══ Record excerpts

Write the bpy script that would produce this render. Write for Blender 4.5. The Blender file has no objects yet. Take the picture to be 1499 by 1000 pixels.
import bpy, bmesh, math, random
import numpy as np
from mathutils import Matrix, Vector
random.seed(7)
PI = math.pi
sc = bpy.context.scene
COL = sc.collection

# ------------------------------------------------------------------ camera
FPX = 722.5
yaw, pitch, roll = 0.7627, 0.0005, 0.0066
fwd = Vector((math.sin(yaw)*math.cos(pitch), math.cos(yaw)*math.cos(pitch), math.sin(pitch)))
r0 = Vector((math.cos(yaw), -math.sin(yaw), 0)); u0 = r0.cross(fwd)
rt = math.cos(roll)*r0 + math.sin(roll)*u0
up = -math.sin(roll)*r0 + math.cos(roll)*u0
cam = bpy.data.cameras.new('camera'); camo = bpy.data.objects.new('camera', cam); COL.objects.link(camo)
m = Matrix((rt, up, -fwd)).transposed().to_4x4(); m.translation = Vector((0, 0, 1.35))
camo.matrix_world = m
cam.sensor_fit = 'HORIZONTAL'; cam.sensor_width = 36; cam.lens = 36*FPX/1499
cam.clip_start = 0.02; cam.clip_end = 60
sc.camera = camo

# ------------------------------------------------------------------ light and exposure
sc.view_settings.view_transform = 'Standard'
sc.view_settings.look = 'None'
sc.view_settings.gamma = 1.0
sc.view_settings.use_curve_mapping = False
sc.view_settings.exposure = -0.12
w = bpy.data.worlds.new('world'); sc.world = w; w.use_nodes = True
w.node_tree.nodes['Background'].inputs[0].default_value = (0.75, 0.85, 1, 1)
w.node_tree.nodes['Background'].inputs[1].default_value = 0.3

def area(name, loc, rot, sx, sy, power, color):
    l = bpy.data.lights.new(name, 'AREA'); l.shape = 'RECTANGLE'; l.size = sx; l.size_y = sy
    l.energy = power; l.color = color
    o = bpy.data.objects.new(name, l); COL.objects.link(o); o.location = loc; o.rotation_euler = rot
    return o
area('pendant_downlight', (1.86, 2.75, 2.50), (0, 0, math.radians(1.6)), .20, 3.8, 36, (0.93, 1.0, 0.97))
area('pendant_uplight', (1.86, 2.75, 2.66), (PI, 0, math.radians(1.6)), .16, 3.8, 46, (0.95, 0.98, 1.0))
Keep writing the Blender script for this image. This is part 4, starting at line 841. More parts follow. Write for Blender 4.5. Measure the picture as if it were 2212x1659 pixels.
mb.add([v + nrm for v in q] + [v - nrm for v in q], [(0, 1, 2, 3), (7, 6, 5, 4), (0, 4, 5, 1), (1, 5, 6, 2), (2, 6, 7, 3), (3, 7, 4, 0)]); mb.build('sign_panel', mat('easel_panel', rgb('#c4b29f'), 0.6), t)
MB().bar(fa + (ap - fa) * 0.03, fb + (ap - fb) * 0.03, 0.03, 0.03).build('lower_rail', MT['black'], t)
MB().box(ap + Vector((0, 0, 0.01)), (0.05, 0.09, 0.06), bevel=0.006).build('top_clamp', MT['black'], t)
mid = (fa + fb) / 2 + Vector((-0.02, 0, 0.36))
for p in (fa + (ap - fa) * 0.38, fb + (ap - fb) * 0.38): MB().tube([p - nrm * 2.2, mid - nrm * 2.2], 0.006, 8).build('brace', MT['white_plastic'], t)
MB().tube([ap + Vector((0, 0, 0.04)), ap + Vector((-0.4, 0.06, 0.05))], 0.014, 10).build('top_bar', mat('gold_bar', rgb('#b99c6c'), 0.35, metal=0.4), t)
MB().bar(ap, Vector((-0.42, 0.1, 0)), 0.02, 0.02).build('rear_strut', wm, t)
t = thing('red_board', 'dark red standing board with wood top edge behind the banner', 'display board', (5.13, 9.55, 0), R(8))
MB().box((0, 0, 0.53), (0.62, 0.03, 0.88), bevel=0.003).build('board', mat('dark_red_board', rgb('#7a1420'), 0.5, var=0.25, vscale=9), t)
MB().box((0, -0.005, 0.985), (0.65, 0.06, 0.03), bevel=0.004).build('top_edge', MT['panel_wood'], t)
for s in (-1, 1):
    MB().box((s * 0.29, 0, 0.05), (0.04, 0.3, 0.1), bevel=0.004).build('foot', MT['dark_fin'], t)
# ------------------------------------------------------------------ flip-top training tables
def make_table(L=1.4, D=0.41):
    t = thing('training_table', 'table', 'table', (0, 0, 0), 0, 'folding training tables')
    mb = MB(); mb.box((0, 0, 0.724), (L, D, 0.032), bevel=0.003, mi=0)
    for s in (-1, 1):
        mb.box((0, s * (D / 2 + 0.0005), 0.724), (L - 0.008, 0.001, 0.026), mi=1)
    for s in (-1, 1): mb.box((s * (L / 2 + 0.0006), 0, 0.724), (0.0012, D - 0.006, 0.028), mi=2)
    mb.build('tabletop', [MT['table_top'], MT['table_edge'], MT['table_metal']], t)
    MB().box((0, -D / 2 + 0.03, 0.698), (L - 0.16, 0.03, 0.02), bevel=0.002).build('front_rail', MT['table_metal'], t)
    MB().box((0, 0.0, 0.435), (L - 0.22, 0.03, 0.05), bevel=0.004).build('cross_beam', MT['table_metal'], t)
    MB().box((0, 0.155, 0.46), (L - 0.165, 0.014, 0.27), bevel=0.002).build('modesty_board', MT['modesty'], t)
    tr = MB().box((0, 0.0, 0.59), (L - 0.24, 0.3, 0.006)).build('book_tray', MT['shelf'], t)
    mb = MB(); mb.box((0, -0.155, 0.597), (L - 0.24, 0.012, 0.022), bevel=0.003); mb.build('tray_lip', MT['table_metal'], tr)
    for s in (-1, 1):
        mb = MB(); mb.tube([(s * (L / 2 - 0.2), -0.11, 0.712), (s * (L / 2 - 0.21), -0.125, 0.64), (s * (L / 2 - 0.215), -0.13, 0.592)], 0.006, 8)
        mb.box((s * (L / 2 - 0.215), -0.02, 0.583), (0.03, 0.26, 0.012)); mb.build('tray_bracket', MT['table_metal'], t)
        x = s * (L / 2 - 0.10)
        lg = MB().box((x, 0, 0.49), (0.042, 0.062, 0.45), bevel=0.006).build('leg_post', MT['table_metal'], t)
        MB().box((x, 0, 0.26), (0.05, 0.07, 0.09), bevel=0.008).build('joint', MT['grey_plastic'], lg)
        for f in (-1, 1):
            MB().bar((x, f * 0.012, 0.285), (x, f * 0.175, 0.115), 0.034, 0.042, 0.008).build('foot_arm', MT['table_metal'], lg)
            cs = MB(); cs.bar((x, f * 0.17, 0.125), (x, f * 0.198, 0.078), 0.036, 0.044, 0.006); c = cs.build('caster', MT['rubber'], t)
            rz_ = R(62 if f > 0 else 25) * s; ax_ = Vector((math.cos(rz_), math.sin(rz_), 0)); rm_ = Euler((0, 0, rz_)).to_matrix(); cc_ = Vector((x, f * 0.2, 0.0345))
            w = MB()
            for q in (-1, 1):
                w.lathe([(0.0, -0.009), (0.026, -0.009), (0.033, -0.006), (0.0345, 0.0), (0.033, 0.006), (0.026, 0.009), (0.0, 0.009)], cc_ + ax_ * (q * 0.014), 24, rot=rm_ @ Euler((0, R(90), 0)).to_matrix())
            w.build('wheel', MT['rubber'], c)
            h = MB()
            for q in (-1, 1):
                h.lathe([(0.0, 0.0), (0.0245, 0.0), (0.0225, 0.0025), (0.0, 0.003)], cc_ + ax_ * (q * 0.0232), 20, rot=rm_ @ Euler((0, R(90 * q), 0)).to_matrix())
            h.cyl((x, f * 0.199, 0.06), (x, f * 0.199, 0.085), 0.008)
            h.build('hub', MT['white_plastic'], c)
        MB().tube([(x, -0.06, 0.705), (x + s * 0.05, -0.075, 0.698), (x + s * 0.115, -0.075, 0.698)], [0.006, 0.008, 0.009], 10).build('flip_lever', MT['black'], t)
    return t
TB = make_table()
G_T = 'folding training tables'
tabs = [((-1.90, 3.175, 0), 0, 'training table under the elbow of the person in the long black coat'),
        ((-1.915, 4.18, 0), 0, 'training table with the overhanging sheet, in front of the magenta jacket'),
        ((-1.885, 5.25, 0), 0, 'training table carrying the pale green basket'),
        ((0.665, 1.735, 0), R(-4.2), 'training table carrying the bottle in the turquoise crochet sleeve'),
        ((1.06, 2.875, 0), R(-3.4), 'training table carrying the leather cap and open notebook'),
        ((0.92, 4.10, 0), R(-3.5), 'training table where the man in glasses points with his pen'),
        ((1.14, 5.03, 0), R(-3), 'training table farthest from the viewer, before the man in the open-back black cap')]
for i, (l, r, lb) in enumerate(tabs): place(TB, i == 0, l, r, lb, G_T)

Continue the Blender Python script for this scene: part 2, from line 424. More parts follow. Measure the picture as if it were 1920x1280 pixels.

════

Objective ::
Write down again the exact lines running from the beginning of the data to the line containing "COL = sc.collection", with both ends included.

Full solution ::
Write the bpy script that would produce this render. Write for Blender 4.5. The Blender file has no objects yet. Take the picture to be 1499 by 1000 pixels.
import bpy, bmesh, math, random
import numpy as np
from mathutils import Matrix, Vector
random.seed(7)
PI = math.pi
sc = bpy.context.scene
COL = sc.collection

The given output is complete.